▶ **Description of the task**: Copy each line that contains the string "from".

--- Begin Data excerpt ---

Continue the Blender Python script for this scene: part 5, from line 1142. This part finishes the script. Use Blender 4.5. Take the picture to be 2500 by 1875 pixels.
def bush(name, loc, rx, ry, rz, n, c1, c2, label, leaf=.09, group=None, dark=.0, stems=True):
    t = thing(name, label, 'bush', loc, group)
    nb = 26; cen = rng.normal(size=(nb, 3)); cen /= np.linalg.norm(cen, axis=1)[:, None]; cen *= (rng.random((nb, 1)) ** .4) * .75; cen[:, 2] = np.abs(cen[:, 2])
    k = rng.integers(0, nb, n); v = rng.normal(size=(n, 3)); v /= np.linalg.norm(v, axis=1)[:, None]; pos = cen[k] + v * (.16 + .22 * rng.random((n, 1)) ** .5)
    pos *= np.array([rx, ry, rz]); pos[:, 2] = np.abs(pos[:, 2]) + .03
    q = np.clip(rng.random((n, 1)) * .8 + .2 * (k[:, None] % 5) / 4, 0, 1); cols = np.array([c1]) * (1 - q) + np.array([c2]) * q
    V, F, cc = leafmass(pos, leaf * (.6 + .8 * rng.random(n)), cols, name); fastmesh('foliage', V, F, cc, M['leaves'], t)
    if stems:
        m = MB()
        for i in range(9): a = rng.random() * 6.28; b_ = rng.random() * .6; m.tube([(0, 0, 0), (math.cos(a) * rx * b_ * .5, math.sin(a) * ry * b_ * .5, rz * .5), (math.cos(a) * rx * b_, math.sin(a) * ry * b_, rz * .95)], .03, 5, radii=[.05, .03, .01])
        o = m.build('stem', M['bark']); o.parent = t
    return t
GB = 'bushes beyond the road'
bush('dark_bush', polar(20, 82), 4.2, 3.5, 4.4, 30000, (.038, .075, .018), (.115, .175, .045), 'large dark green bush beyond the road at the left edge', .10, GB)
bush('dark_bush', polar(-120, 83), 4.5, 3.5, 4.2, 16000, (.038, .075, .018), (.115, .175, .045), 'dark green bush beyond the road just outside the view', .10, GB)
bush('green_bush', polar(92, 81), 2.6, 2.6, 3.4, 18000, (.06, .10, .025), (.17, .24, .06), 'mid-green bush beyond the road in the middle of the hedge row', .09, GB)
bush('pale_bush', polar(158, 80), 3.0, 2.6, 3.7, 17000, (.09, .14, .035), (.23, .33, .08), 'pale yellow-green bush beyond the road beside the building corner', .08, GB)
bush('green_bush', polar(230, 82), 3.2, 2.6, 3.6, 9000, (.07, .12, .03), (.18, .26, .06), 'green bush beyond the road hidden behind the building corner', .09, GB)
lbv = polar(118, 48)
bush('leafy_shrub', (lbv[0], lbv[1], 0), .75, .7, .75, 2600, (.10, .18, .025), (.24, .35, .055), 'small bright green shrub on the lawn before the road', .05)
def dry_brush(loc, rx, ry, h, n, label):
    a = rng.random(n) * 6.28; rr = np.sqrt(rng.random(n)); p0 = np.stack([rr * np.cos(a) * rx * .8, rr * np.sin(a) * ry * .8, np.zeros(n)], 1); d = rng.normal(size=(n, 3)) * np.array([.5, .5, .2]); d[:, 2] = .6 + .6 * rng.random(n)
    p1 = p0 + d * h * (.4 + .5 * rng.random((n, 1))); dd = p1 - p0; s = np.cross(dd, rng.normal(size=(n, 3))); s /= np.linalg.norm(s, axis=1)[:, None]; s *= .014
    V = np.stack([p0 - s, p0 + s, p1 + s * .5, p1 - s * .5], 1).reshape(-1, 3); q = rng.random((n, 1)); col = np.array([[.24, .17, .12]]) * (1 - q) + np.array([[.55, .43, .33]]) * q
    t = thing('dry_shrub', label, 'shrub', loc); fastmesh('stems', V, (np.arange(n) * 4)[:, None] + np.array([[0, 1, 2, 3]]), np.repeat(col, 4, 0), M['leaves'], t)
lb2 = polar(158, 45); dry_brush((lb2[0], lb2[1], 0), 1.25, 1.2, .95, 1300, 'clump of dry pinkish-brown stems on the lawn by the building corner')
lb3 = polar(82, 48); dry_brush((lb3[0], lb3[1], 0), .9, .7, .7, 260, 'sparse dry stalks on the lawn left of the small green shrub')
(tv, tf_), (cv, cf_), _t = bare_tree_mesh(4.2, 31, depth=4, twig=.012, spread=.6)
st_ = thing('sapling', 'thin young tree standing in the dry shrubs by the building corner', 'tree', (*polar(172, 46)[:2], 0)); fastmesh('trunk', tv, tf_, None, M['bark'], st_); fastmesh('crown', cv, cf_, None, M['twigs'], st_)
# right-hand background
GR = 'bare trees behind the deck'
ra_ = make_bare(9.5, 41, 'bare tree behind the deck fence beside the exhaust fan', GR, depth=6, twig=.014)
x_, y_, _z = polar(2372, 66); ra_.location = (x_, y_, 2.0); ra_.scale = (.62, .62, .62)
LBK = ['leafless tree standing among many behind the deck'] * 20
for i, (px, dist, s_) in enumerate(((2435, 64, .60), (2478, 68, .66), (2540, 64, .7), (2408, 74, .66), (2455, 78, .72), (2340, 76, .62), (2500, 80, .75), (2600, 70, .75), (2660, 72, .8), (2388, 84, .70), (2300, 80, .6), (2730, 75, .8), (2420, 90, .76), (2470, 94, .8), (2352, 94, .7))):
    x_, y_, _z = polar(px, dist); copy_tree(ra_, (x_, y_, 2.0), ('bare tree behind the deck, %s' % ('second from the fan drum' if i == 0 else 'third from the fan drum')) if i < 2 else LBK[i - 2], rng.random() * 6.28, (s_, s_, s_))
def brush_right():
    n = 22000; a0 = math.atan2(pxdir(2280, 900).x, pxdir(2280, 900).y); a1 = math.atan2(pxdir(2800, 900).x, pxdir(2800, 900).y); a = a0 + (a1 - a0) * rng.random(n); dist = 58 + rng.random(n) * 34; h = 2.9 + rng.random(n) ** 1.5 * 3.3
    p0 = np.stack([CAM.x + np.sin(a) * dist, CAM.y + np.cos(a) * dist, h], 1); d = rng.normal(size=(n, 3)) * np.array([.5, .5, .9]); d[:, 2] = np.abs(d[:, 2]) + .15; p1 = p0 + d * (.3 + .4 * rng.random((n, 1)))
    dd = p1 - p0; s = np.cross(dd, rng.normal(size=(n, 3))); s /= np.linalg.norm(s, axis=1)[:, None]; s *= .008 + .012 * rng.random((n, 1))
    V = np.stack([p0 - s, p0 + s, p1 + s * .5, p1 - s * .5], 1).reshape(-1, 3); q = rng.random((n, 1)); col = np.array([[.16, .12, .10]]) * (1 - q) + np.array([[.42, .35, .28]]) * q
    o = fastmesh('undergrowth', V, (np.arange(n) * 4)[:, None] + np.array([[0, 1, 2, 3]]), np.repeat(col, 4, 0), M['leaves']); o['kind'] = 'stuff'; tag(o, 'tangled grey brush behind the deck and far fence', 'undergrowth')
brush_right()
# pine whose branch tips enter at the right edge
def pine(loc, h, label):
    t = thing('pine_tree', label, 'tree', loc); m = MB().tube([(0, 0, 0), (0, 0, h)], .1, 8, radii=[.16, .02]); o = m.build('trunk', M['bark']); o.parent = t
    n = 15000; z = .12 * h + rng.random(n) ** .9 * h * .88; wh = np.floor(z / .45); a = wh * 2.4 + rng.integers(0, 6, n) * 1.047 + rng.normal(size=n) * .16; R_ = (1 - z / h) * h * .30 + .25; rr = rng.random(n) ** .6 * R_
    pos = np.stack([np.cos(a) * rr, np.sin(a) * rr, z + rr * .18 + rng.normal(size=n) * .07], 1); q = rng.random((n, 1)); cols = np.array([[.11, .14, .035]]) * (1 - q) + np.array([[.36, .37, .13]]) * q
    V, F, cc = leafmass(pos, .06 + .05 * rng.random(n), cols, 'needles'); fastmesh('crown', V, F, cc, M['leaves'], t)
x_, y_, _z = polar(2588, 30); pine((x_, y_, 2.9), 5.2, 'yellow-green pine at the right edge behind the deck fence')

--- End Data excerpt ---

▶ **Correct output**:
Continue the Blender Python script for this scene: part 5, from line 1142. This part finishes the script. Use Blender 4.5. Take the picture to be 2500 by 1875 pixels.
    x_, y_, _z = polar(px, dist); copy_tree(ra_, (x_, y_, 2.0), ('bare tree behind the deck, %s' % ('second from the fan drum' if i == 0 else 'third from the fan drum')) if i < 2 else LBK[i - 2], rng.random() * 6.28, (s_, s_, s_))